Práctica del amor a Jesucristo – San Alfonso María de Ligorio – Capítulo IV
[1] Et nunc, Israel, quid Dominus Deus petit a te, nisi ut timeas Dominum Deum tuum… et diligas eum? (Deut., X, 12).
[2] Diliges Dominum Deum tuum ex toto corde tuo (Deut., VI, 5).
[3] Plenitudo legis est dilectio (Rom., XIII, 10).
[4] Pro omnibus mortuus est Christus ut et qui vivunt, iam non sibi vivant, sed ei qui pro ipsis mortuus est (II Cor., V, 15.).
[5] Gratiam fideiussoris ne obliviscaris dedit enim pro te animam suam (Eccli., XXIX, 20).
[6] Hoc est corpus meum, quod pro vobis tradetur; hoc facite in meam commemoriationem (I Cor., XI, 24).

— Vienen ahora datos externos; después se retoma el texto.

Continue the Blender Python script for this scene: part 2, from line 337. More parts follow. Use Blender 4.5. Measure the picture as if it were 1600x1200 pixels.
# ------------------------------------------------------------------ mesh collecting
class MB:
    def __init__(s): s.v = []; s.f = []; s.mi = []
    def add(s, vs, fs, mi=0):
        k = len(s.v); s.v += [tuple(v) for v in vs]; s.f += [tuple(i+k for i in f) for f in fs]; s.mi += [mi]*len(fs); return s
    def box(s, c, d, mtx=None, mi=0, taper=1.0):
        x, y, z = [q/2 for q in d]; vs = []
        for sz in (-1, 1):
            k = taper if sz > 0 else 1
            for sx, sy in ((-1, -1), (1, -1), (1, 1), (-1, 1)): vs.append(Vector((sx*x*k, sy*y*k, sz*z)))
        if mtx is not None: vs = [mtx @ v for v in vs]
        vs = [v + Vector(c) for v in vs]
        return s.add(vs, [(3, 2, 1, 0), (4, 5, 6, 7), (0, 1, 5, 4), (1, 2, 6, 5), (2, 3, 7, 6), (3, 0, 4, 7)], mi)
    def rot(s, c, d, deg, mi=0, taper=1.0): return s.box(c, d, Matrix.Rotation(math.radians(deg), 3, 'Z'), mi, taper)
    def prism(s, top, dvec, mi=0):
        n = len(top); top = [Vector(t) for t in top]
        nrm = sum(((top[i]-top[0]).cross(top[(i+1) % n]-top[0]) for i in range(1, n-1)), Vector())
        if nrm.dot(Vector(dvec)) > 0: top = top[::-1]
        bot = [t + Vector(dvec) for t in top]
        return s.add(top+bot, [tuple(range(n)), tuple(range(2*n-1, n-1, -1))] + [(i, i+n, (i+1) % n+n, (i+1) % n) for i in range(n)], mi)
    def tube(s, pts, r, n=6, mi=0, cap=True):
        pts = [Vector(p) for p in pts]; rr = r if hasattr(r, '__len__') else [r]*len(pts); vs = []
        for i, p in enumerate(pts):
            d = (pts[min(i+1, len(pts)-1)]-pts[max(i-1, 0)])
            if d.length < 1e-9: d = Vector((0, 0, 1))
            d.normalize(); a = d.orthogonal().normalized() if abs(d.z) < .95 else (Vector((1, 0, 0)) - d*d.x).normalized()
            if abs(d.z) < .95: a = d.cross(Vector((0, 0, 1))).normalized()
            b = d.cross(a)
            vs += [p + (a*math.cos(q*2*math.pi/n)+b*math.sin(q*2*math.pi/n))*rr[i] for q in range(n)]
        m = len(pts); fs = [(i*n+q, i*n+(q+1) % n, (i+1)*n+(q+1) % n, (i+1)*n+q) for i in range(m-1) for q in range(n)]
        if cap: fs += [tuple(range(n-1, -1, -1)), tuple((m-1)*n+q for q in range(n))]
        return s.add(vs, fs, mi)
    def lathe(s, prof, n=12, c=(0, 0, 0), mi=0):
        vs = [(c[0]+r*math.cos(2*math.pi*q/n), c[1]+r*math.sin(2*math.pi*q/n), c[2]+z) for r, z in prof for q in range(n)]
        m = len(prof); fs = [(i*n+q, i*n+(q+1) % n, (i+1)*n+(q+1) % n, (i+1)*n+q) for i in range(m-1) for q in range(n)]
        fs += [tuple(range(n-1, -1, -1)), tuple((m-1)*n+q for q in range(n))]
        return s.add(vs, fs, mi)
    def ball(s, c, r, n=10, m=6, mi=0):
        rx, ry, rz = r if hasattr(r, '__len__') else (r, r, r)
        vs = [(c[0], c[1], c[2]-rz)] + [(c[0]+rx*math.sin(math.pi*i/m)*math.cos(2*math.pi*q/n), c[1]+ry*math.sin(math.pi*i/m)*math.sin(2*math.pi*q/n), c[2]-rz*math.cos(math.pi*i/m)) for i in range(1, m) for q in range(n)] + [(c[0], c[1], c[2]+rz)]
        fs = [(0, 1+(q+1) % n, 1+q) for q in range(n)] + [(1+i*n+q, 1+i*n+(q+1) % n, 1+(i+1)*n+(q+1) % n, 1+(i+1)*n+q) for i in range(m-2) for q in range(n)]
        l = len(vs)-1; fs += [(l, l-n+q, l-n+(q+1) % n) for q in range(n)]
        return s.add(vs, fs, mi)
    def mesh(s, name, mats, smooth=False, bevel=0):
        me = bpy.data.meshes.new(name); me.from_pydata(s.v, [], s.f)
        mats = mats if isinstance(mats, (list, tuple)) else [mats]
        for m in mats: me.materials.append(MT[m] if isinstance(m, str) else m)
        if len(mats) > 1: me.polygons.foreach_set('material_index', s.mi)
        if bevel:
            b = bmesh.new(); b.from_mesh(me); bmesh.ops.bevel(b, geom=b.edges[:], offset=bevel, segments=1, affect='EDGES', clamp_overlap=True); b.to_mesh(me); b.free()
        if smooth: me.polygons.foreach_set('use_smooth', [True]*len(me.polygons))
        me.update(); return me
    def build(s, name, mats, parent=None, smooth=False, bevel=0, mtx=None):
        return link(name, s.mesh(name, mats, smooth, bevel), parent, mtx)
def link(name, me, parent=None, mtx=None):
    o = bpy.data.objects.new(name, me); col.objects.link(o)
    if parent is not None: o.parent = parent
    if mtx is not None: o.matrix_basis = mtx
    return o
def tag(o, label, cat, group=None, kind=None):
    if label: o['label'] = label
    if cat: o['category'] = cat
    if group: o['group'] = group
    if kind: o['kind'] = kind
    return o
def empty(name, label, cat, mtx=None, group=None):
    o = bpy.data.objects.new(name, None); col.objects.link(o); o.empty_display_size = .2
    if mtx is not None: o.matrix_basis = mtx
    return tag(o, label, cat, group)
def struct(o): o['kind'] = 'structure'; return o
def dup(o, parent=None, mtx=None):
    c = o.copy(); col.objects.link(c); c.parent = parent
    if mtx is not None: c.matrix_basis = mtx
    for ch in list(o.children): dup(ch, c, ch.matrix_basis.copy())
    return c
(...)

[7] Infinitus enim thesaurus est hominibus, quo qui usi sunt participes facti sunt amicitiae Dei (Sap., VII, 14).
[8] Ego diligentes me diligo (Prov., VIII, 7). –Si quis diligit me… Pater meus diliget eum, et mansionem apud eum faciemus (Io., XIV, 23). –Qui manet in caritate in Deo manet et Deus in eo (Io., IV, 16).
[9] Fortis est ut mors dilectio (Cant., VIII, 6).